Instruction
Set down the data below from its first line to the line holding "mb.loft(g, 0, False, False);", inclusive; omit all pictures.

Source material
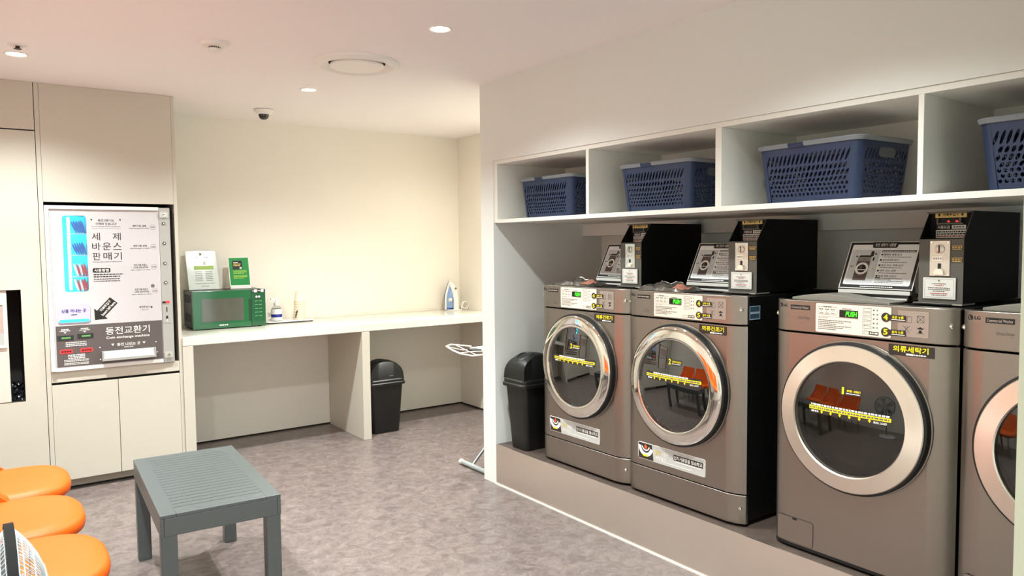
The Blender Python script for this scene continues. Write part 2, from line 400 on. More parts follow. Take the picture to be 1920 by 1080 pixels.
g = [[(0.146 + .06 * i / NX, 5.35 + .05 * j / NZ + rnd.uniform(-.014, .014), .5935 + .11 * j / NZ) for i in range(NX + 1)] for j in range(NZ + 1)]
mb.loft(g, 0, False, False); mb.build('film', mat('black_film', '#15171a', .18), t, True, solid=.001)

t = thing('cabinet_tower', 'cream cabinet tower with two lower doors housing the vending machine', 'cabinet', (0.71, CY, 0))
MB().box(0.3465, 1.0765, CY, CY + .02, 1.790, 2.496).build('upper_panel', LAM, t, True, bevel=.001)
mb = MB(); mb.box(0.3215, 0.3455, CY + .001, 5.97, 0.065, 2.496); mb.build('side_panel', LAM, t, True, bevel=.001)
mb = MB(); mb.box(1.0775, 1.0975, CY + .001, 5.97, 0.0, 2.496); mb.build('side_panel', LAM, t, True, bevel=.001)
MB().box(0.347, 1.076, CY, 5.97, .685, .750).build('sill', LAM, t, True, bevel=.0015)
MB().box(0.347, 0.707, CY, CY + .019, 0.070, 0.669).build('door', LAM, t, True, bevel=.001)
MB().box(0.7105, 1.076, CY, CY + .019, 0.070, 0.669).build('door', LAM, t, True, bevel=.001)
MB().box(0.347, 1.076, CY + .022, CY + .03, 0.065, .684).box(.347, 1.076, 5.90, 5.96, .75, 2.48).box(.347, 1.076, CY + .02, 5.9, 1.795, 1.80).build('carcass', GAP, t, True)
MB().box(0.3455, 1.0775, CY + .07, CY + .08, 0, 0.064).build('toe_kick', KICK, t, True)
tag(MB().box(XL, 1.078, CY + .060, CY + .069, 0.0, 0.011).build('baseboard_left', GAP), kind='structure')

# ------------------------------------------------------------------ vending and coin exchange machine
VY = 5.285
t = thing('vending_machine', 'white detergent vending and coin exchange machine built into the cabinet tower', 'vending machine', (0.70, VY, 0.752))
mb = MB(); F = flat(VY)
hole = rrect(.437, .566, 1.238, 1.708, .018, 5)
holed(mb, F, .369, .977, .757, 1.747, hole)
mb.add([(u, VY, v) for u, v in hole] + [(u, VY + .012, v) for u, v in hole], [(i, (i + 1) % len(hole), len(hole) + (i + 1) % len(hole), len(hole) + i) for i in range(len(hole))])
mb.build('front_panel', ARROWW, t, True)
mb = MB(); mb.box(.347, .369, VY - .012, VY + .02, .757, 1.768); mb.box(.369, .977, VY - .012, VY + .02, 1.747, 1.768); mb.box(.9765, .9785, VY, VY + .02, .757, 1.75); mb.box(.369, .977, VY - .004, VY + .02, .753, .774)
mb.build('door_frame', WHITE, t, True, bevel=.0015)
mb = MB(); mb.box(.347, 1.046, VY + .016, VY + .024, .7505, .757); mb.box(.347, .43, VY + .0165, 5.88, .757, 1.766); mb.box(.575, 1.046, VY + .0165, 5.88, .757, 1.766); mb.box(.43, .575, VY + .15, 5.88, .757, 1.766)
mb.box(.43, .575, VY + .0165, VY + .15, .757, 1.232); mb.box(.43, .575, VY + .0165, VY + .15, 1.714, 1.766); mb.build('body', VSTEEL, t, True)
mb = MB(); mb.box(.980, 1.046, VY - .001, VY + .016, .752, 1.764); st = mb.build('lock_strip', VSTEEL, t, True, bevel=.001)
for z in (1.720, .801):
    mb = MB(); mb.prism(rrect(.984, 1.034, z - .018, z + .018, .005), 'y', VY - .012, VY - .001); mb.lathe([(.011, -.018), (.011, -.012)], (1.009, VY, z), 'y', 20, 1, True); mb.box(1.003, 1.015, VY - .0195, VY - .017, z - .002, z + .002, 2)
    mb.build('lock', [PLATE, CHROME, INK], st, True)
for z in (1.663, 1.534, 1.404, 1.277):
    MB().lathe([(.010, -.006), (.010, -.001)], (1.007, VY, z), 'y', 20).lathe([(.006, -.009), (.006, -.006)], (1.007, VY, z), 'y', 16, 1).build('button', [DARKR, PLATE], st, True)
mb = MB(); mb.box(.983, 1.042, VY - .003, VY - .0012, 1.010, 1.126); mb.box(1.005, 1.011, VY - .004, VY - .003, 1.085, 1.117, 1); mb.box(1.001, 1.014, VY - .004, VY - .003, 1.037, 1.058, 1); mb.box(1.005, 1.010, VY - .0045, VY - .003, 1.022, 1.04, 2)
mb.build('coin_plate', [VSTEEL, INK, INKW], st, True)
MB().box(.983, 1.003, VY - .006, VY - .0012, 1.142, 1.154).box(1.003, 1.026, VY - .006, VY - .0012, 1.142, 1.156, 1).build('counter_display', [INK, REDL], st, True)
# lit window with its shelves
mb = MB(); mb.box(.430, .437, VY + .0135, VY + .15, 1.233, 1.713); mb.box(.567, .574, VY + .0135, VY + .15, 1.233, 1.713); mb.box(.437, .567, VY + .14, VY + .149, 1.233, 1.713); mb.box(.437, .567, VY + .0135, VY + .14, 1.233, 1.239); mb.box(.437, .567, VY + .0135, VY + .14, 1.707, 1.713)
wn = mb.build('window_lining', CYAN, t, True)
MB().tube([(.474, VY + .055, 1.25), (.474, VY + .055, 1.70)], .008, 12).build('light_tube', CYANL, wn, True)
SHZ = (1.600, 1.467, 1.334, 1.241)
for z in SHZ[:3]: MB().box(.488, .567, VY + .02, VY + .112, z - .006, z).build('shelf', mat('shelf_lilac', '#b8bce8', .3), wn, True)
MB().prism(rrect(.436, .567, 1.237, 1.709, .018, 5), 'y', VY + .0105, VY + .0125).build('window_glass', CLEAR, t, True)
# outlet flap
mb = MB(); mb.prism(rrect(.393, .566, 1.049, 1.167, .016, 5), 'y', VY - .006, VY - .0005); mb.prism(rrect(.399, .560, 1.052, 1.071, .008, 4), 'y', VY - .0068, VY - .006, 1)
fl = mb.build('outlet_flap', [LAV, CYANE], t, True, bevel=.001)
mb = MB(); F = flat(VY - .0072); ink = mat('violet_ink', '#33265e', .5); text(mb, F, '상품 꺼내는 곳', .412, .545, 1.112, 1.134); strokes(mb, F, .462, .494, 1.099, .005, 0, 1); mb.build('lettering', ink, fl, True)
# printed face
mb = MB(); F = flat(VY - .0008)
poly(mb, F, [(.588, 1.688), (.600, 1.688), (.594, 1.676)]); poly(mb, F, [(.748, 1.688), (.760, 1.688), (.754, 1.676)])
text(mb, F, '동전교환기는', .630, .720, 1.672, 1.688, bold=.008); text(mb, F, '아래에 있습니다!', .617, .733, 1.650, 1.667, bold=.008)
text(mb, F, 'The coin exchange machine is located below', .595, .755, 1.638, 1.645, bold=.008); quad(mb, F, .592, .762, 1.6285, 1.6295, 1)
text(mb, F, '세', .592, .638, 1.556, 1.603, bold=0); text(mb, F, '제', .708, .754, 1.556, 1.603, bold=0)
for ch, u in (('바', .593), ('운', .650), ('스', .709)): text(mb, F, ch, u, u + .047, 1.494, 1.541, bold=0)
for ch, u in (('판', .593), ('매', .653), ('기', .711)): text(mb, F, ch, u, u + .045, 1.433, 1.480, bold=0)
text(mb, F, 'Detergent, fabric softener vending machine', .594, .755, 1.417, 1.424, bold=.008)
poly(mb, F, rrect(.590, .688, 1.354, 1.382, .008, 4)); F2 = flat(VY - .0014); text(mb, F2, '사용방법', .599, .679, 1.359, 1.377, 2)
for k, (v, u) in enumerate(((1.342, .760), (1.328, .742), (1.313, .740), (1.300, .742))): strokes(mb, F, .594, u, v, .0065 if k < 2 else .005, 0, k)
for z, (a, b, c) in zip((1.646, 1.518, 1.395, 1.238), (('세탁기용 세제', None, 1), ('세탁기용 세제', None, 1), ('건조기용 바운스', '(1회용 섬유유연제)', 2), ('건조기용 바운스', '(1회용 섬유유연제)', 2))):
    text(mb, F, a, .822, .902, z - .006, z + .008, bold=.006)
    if b: text(mb, F, b, .820, .906, z - .022, z - .009, bold=.004)
    zz = z - .015 if not b else z - .031
    text(mb, F, 'Liquid detergent for washer' if not b else 'Fabric softener for dryer', .803, .920, zz - .004, zz + .004, bold=.006)
    zc = z - .006 if not b else z - .012
    ring(mb, F, .941, zc, .0155, .0165, 1); text(mb, F, '500원', .930, .952, zc - .005, zc + .005, 1)
disc(mb, F, .929, 1.259, .0085, 1); ring(mb, F, .929, 1.259, .009, .0115, 1, 16)
text(mb, F, '동전투입구', .845, .906, 1.117, 1.132, bold=.004); poly(mb, F, [(.912, 1.130), (.912, 1.114), (.925, 1.121)]); text(mb, F, 'Insert coin', .858, .898, 1.104, 1.111, 1)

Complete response
The Blender Python script for this scene continues. Write part 2, from line 400 on. More parts follow. Take the picture to be 1920 by 1080 pixels.
g = [[(0.146 + .06 * i / NX, 5.35 + .05 * j / NZ + rnd.uniform(-.014, .014), .5935 + .11 * j / NZ) for i in range(NX + 1)] for j in range(NZ + 1)]
mb.loft(g, 0, False, False); mb.build('film', mat('black_film', '#15171a', .18), t, True, solid=.001)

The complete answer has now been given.